◆ Problem details: Copy, exactly as written, the lines that begin at the one containing "Recreate this scene" and end at the one containing "return m, nt, b". Skip any pictures in the data below.

◆ Exercise material:
* * * * * * * * *
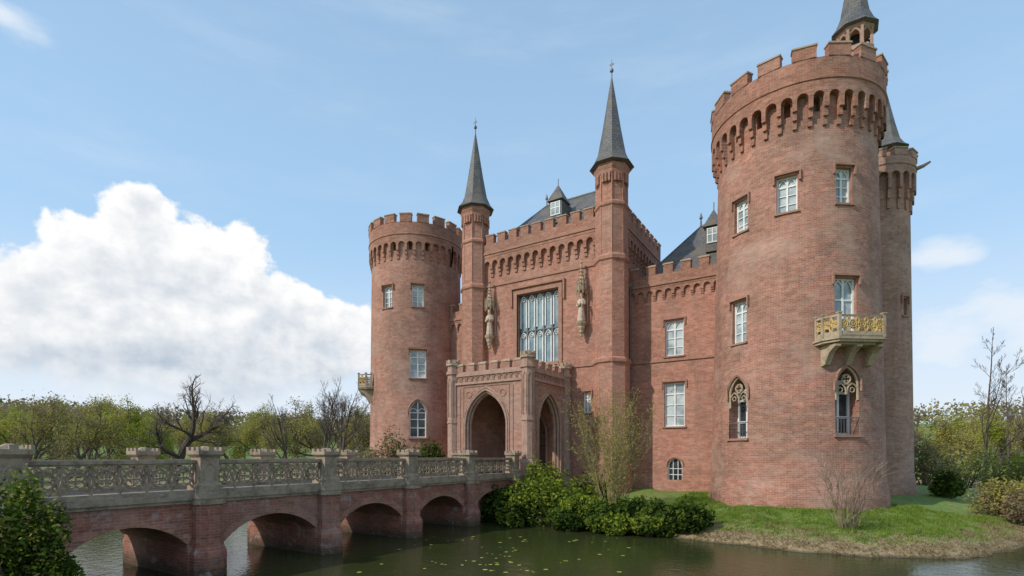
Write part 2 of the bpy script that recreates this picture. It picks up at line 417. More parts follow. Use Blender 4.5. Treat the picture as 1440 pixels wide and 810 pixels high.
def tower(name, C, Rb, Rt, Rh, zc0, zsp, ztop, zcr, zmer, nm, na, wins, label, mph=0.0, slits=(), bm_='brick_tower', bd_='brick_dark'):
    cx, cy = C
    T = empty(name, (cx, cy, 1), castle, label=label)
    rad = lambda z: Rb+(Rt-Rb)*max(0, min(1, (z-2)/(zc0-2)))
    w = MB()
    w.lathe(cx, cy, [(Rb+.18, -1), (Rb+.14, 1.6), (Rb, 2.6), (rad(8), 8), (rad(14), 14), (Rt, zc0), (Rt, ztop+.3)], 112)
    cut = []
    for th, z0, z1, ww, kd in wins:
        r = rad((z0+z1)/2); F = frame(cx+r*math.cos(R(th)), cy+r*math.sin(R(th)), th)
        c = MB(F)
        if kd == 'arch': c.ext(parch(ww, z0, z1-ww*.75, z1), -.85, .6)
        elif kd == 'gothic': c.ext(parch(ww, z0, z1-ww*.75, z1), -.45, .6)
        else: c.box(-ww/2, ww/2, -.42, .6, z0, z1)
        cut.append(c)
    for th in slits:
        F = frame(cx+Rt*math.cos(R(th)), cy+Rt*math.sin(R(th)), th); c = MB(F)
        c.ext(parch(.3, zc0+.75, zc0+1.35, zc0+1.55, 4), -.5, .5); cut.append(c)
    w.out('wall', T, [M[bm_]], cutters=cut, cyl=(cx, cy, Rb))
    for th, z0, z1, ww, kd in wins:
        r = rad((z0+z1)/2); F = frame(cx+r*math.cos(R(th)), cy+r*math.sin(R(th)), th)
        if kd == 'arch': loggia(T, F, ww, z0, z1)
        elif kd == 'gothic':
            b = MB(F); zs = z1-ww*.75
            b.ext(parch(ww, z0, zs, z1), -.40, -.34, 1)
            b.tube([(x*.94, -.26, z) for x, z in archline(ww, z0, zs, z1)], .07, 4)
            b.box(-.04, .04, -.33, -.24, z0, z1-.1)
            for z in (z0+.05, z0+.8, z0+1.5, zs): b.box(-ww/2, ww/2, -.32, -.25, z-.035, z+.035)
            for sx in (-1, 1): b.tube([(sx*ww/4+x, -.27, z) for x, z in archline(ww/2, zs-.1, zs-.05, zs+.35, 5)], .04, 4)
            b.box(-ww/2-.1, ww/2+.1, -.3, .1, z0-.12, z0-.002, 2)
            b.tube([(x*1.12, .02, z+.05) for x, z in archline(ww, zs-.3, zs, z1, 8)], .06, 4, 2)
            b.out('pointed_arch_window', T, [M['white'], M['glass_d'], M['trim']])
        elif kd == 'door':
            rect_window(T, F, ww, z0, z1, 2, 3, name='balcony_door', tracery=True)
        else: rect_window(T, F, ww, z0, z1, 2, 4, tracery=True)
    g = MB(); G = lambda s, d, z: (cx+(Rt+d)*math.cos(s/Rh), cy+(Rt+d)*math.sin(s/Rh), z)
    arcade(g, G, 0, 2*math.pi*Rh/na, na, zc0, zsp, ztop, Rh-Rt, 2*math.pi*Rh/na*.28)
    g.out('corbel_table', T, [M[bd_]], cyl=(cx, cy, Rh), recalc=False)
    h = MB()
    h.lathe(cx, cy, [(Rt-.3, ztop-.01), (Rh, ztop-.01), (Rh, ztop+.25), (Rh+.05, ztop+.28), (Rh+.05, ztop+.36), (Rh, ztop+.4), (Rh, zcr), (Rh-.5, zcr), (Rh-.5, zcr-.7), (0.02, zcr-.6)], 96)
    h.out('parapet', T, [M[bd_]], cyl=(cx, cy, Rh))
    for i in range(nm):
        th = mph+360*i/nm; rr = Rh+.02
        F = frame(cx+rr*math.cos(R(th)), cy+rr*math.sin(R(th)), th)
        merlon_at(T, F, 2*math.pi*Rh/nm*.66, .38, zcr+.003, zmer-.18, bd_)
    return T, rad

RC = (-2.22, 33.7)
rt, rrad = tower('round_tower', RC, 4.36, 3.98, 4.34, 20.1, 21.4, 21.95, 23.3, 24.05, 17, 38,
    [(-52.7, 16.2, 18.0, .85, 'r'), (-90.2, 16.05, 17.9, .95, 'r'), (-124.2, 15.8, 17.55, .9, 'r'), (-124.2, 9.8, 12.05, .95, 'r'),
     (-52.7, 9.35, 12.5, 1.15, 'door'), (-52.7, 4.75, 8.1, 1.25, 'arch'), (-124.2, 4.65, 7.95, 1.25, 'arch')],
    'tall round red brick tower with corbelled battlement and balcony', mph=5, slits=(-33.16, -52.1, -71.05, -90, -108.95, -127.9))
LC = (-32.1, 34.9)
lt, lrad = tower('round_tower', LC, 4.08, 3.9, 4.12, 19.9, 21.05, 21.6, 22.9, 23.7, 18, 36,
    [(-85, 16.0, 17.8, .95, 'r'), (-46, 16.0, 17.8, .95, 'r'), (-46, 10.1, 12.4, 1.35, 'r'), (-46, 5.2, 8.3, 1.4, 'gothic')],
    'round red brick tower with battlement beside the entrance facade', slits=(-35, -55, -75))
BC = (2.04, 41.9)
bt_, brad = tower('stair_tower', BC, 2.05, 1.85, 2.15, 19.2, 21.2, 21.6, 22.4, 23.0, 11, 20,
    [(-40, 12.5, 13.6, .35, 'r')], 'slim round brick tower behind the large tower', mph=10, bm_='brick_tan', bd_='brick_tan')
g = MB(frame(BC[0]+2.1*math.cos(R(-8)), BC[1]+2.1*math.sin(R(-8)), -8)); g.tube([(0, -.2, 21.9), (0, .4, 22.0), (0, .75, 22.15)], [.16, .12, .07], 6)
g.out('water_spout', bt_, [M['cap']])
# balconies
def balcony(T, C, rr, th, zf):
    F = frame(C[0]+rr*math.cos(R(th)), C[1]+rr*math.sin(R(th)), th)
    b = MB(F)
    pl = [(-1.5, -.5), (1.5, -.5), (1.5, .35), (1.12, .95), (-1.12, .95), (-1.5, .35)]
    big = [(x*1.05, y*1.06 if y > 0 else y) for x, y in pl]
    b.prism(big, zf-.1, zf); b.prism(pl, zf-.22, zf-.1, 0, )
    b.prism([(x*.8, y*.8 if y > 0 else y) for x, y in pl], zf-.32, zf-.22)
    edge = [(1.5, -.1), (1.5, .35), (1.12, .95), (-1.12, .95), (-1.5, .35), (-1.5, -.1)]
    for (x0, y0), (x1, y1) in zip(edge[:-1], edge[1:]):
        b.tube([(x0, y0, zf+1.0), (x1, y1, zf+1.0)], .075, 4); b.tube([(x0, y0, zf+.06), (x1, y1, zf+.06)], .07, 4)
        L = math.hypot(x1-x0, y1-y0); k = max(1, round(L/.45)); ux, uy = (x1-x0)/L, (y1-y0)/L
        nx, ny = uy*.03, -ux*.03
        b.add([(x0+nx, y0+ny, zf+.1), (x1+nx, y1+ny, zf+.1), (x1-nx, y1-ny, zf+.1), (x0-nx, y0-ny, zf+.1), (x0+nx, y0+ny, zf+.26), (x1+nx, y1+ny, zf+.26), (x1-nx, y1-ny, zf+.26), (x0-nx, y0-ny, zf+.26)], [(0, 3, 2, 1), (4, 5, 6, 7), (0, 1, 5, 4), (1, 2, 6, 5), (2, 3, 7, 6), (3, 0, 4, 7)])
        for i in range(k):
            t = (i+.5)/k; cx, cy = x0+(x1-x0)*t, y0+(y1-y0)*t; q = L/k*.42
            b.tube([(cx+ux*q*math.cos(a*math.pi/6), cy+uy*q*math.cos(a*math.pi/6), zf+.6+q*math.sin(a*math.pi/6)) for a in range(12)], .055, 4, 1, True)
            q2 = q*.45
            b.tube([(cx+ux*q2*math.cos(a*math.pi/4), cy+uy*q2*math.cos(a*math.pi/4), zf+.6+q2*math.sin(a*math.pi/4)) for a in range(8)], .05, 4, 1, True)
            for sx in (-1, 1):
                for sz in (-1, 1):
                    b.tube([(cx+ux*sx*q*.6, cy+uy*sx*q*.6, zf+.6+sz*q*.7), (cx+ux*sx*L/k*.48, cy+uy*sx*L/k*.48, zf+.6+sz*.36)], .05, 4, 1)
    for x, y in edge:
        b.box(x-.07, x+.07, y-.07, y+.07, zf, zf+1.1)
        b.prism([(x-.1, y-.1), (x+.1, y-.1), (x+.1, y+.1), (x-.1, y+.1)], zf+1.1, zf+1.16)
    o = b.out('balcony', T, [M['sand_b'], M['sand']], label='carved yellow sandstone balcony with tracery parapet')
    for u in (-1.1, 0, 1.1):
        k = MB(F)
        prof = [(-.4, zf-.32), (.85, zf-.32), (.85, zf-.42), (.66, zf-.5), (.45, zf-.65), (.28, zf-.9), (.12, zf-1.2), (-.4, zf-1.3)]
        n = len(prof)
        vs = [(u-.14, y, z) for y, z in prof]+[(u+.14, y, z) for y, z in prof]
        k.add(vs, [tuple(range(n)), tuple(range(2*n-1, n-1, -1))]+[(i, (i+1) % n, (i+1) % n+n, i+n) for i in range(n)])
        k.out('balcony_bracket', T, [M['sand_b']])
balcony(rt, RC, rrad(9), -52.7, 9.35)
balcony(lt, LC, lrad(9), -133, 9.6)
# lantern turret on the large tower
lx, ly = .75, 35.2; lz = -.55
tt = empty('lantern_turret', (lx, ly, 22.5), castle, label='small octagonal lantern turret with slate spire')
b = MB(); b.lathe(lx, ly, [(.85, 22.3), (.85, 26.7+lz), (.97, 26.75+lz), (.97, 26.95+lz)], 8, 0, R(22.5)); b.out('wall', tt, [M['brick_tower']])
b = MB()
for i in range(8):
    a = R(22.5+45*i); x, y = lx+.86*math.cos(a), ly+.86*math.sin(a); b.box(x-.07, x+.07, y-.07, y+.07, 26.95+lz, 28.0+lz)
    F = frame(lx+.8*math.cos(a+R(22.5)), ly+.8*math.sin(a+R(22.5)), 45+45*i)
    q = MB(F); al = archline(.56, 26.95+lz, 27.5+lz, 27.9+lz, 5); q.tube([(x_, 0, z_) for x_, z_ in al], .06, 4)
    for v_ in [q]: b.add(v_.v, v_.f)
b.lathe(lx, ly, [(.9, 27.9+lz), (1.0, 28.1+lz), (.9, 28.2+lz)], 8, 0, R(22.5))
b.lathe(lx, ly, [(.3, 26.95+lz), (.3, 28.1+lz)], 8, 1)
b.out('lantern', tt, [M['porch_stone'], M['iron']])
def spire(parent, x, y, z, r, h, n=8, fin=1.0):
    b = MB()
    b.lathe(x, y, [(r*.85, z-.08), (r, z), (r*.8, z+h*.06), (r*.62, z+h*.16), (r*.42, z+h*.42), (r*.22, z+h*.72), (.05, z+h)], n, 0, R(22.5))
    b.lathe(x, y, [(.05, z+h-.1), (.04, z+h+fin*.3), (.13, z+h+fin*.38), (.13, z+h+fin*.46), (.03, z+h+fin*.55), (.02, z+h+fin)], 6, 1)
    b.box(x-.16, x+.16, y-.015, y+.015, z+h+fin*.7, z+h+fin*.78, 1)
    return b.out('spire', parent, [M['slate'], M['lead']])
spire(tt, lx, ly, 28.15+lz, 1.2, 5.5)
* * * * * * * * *
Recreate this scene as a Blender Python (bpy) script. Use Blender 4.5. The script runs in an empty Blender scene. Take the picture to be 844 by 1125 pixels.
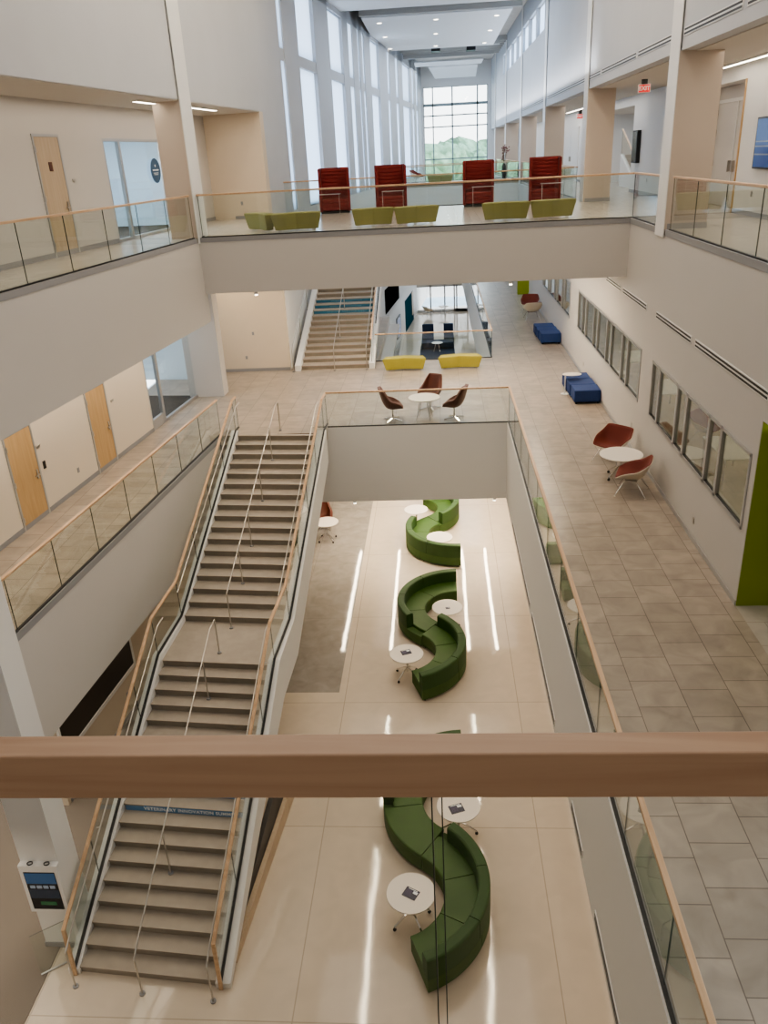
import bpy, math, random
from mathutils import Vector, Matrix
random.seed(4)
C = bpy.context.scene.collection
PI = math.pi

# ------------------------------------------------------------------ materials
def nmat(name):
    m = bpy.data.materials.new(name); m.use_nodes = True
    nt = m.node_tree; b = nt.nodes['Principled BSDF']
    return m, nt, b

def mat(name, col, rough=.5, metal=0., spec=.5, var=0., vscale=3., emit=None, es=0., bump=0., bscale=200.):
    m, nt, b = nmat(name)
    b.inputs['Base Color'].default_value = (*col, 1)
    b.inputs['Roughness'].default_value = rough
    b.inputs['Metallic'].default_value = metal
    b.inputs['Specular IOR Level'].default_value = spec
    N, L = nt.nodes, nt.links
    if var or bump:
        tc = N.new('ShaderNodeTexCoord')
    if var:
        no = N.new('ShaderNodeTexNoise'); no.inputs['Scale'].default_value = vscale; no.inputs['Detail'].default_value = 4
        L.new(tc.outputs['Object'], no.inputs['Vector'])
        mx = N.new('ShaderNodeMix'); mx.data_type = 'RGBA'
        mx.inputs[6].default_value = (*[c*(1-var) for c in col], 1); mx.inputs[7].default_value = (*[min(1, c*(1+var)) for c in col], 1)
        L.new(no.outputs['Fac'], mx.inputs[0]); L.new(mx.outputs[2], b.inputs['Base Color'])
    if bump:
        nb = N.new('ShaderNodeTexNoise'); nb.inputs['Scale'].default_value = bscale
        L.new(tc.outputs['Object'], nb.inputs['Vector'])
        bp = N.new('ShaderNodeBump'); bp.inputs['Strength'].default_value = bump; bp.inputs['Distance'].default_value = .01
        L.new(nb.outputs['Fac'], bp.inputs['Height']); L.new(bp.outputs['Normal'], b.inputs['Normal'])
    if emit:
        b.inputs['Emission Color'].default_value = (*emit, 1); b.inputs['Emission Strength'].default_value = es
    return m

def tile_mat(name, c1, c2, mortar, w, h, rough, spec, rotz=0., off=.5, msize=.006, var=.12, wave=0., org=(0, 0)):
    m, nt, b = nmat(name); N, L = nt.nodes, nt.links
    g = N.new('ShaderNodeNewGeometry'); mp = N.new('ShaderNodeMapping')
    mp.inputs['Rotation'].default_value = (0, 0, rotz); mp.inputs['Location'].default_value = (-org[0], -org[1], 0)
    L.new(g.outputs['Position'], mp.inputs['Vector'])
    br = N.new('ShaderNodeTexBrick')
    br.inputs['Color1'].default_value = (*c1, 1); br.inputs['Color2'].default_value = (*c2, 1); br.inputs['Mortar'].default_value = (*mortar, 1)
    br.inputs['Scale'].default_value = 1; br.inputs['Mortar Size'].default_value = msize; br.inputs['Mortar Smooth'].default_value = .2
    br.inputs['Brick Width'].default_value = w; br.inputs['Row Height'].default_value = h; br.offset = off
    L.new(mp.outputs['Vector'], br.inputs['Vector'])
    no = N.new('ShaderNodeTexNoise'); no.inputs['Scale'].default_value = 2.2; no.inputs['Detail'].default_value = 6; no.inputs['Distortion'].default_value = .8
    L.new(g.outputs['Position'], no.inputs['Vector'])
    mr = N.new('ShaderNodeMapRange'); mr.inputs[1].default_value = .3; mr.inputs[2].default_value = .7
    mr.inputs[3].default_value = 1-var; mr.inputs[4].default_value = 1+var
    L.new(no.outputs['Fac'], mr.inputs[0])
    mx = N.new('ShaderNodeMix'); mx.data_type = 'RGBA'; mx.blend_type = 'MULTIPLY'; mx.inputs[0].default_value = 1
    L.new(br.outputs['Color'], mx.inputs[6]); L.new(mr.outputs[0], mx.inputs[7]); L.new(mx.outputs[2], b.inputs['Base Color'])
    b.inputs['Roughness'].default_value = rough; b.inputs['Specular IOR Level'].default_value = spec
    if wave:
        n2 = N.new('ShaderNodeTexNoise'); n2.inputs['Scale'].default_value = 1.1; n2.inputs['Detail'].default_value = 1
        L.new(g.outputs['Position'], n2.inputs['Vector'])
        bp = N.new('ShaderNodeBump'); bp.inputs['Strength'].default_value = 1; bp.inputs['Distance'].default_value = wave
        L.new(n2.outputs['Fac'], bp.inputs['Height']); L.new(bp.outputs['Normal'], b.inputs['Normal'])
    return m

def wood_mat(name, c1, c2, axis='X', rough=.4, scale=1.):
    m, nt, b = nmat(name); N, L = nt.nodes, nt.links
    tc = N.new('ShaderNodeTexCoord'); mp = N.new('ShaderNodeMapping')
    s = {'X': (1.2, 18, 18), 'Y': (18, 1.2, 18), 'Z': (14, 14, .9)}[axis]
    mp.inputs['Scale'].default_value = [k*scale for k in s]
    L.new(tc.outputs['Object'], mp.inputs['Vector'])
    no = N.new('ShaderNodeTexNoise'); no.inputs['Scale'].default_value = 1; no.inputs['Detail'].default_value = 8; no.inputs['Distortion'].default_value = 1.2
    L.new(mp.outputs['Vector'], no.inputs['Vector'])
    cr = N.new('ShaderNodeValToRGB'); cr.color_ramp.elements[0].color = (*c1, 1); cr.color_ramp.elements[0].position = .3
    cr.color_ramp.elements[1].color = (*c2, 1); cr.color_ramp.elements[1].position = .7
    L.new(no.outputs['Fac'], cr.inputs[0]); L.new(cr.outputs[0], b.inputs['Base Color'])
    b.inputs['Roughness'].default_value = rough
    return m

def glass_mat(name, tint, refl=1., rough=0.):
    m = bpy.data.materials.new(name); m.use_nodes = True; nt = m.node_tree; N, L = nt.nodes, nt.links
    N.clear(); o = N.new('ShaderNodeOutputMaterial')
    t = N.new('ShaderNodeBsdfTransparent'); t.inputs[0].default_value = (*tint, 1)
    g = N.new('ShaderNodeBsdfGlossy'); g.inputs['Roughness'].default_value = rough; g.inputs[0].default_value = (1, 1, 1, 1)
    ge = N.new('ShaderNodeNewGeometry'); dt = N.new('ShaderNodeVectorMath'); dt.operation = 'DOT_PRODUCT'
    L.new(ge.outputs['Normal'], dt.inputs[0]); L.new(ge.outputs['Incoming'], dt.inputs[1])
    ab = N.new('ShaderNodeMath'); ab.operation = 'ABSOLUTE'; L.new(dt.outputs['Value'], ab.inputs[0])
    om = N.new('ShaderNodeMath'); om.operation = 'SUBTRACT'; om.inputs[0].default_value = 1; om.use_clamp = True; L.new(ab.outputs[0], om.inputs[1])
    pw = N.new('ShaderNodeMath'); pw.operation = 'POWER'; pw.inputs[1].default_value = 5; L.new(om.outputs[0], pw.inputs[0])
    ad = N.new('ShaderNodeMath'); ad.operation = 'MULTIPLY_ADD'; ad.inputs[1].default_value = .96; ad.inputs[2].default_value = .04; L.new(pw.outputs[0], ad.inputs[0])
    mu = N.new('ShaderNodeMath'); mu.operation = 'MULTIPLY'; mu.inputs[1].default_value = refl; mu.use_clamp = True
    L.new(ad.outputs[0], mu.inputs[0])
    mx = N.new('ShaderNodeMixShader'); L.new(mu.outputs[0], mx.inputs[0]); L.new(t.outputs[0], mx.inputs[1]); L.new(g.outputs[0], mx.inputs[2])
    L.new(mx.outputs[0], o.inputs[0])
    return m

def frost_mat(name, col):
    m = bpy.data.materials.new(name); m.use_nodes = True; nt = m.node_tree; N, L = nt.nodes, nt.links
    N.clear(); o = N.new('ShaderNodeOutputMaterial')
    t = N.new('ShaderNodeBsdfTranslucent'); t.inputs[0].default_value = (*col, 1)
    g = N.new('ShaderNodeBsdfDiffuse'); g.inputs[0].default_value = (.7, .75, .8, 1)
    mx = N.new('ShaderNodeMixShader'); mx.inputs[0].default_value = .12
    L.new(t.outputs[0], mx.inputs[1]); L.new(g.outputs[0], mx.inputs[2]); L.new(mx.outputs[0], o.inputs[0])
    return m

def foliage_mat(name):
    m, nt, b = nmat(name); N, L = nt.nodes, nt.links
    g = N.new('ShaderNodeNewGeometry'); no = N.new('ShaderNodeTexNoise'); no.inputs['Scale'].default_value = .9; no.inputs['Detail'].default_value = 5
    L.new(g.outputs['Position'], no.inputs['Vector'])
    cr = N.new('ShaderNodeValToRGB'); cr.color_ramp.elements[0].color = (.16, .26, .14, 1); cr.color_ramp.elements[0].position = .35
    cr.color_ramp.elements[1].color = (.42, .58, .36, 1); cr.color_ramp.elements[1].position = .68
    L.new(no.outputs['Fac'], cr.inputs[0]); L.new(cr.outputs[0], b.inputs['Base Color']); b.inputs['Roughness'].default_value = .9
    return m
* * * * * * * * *
◆ Result of this task:
Recreate this scene as a Blender Python (bpy) script. Use Blender 4.5. The script runs in an empty Blender scene. Take the picture to be 844 by 1125 pixels.
import bpy, math, random
from mathutils import Vector, Matrix
random.seed(4)
C = bpy.context.scene.collection
PI = math.pi

# ------------------------------------------------------------------ materials
def nmat(name):
    m = bpy.data.materials.new(name); m.use_nodes = True
    nt = m.node_tree; b = nt.nodes['Principled BSDF']
    return m, nt, b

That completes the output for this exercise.